At the twanging of the bows and the shrilling of the trumpets the dragon's wrath blazed to its height, till he was blind and mad with it. No one had dared to give battle to him for many an age; nor would they have dared now, if it had not been for the grim-voiced man (Bard was his name), who ran to and fro cheering on the archers and urging the Master to order them to fight to the last arrow.

Even the way we learn Bard's name in a parenthesis is the exact opposite of the heroic saga traditions, and fighting to the last arrow is another one of Tolkien's deliberate anachronisms. Even the description of the battle appearing to onlookers as surpassing all fireworks, and the last company of archers grimly standing their ground are very modern images.

At this point, I have to mention the most shocking detail in this chapter: a woman! For what I believe is the first time in the entire book, women are present:

Already men were jumping into the water on every side. Women and children were being huddled into laden boats in the market-pool. Weapons were flung down. There was mourning and weeping, where but a little time ago the old songs of mirth to come had been sung about the dwarves. Now men cursed their names.

There they are! Granted, as useless non-combatants being loaded onto boats like so much cargo, rather than acting for themselves, let alone speaking, but at least they exist.

As for cursing the dwarves, well they might: inevitably, the dragon is overwhelming the Lake-men's defenses, and the town is going up in flames. Even Bard and his great yew bow are running out of arrows, and around him the archers are fleeing. But as Laketown is paying the price for Bilbo's clever riddling, so will Smaug pay for his vanity: the thrush Bilbo threw a rock at lands on Bard's shoulder. As a descendant of the men of Dale, Bard can understand the thrush, who, having overheard Bilbo reporting back to the dwarves, tells him to look out for the unprotected spot in the hollow of the dragon's left breast. The conversation is another example of Tolkien's notions of heredity and lineage, and has dramatic results: Bard fires his last shot, his prized black arrow, into Smaug's one vulnerable point, and the dragon crashes to his death on the ruins of Lake-town.

**

With Smaug dead and the town destroyed, the survivors gather on the shore of the Long Lake. Fully a quarter of the townspeople are dead, and more will die of their wounds; it's the innocent folk of Lake-town who pay the highest price for Bilbo's dragon adventure, and get the least in return. As they shiver on the beach, the townspeople are irate at their Master's lack of leadership and wish they could proclaim Bard king. When it turns out that Bard survived the battle, the crisis comes to a head, but the Master defuses the situation with a clever speech, reminding his people that none of this is his fault: if you want someone to blame for the destruction of your town, blame the dwarves. I think this is the first occurrence in Tolkien's works of the savvy, manipulative politician character. In this case, though, he's right, and soon enough, the townsfolk and even Bard are carried away with visions of the dragon's vast treasure lying unprotected under the Mountain.

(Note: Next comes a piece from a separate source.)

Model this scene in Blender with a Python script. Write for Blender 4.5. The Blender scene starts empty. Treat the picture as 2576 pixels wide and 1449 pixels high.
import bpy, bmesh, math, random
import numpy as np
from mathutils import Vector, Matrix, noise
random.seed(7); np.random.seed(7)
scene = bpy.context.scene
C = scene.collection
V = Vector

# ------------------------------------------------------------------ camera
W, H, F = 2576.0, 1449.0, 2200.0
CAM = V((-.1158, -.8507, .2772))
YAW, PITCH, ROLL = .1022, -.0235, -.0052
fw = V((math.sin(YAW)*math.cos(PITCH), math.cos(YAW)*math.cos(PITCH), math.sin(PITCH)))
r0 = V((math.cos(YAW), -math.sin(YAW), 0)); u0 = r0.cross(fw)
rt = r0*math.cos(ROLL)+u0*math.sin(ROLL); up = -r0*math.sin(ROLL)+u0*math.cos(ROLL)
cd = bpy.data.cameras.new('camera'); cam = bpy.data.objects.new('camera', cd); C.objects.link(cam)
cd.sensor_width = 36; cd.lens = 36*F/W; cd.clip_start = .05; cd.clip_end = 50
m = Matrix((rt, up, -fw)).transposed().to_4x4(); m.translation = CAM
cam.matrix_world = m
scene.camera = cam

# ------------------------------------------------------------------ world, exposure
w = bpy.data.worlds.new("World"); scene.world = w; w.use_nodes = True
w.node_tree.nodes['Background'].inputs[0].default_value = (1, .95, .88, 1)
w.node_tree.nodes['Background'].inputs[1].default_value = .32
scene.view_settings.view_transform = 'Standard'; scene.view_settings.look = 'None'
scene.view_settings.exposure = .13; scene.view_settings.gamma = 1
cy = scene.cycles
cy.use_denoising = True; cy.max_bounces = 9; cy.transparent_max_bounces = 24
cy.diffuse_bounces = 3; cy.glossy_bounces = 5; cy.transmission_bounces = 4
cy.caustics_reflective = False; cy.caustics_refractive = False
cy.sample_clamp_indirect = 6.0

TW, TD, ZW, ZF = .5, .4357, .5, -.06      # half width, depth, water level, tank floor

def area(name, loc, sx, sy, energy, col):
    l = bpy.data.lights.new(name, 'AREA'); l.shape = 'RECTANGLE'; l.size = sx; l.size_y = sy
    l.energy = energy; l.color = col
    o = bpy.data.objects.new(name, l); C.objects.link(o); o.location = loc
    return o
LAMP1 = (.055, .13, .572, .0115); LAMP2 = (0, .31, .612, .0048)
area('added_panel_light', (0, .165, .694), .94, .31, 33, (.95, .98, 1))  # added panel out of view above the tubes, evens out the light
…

As the Lake-men recover from their ordeal, news of the fall of Smaug spreads far and wide: his death is the talk of birds from the Long Lake to the Misty Mountains, and soon enough everyone from Beorn to the goblins of the mountains has heard the news. To the Lake-men's fortune, so has King Thranduil of the Wood-elves, who leads his host forth to get his share of the treasure. Fleet of foot, the elves soon arrive at the lakeshore, and help the former inhabitants of Lake-town as best they can. Having seen to them, a combined force of elves and men heads for the Mountain.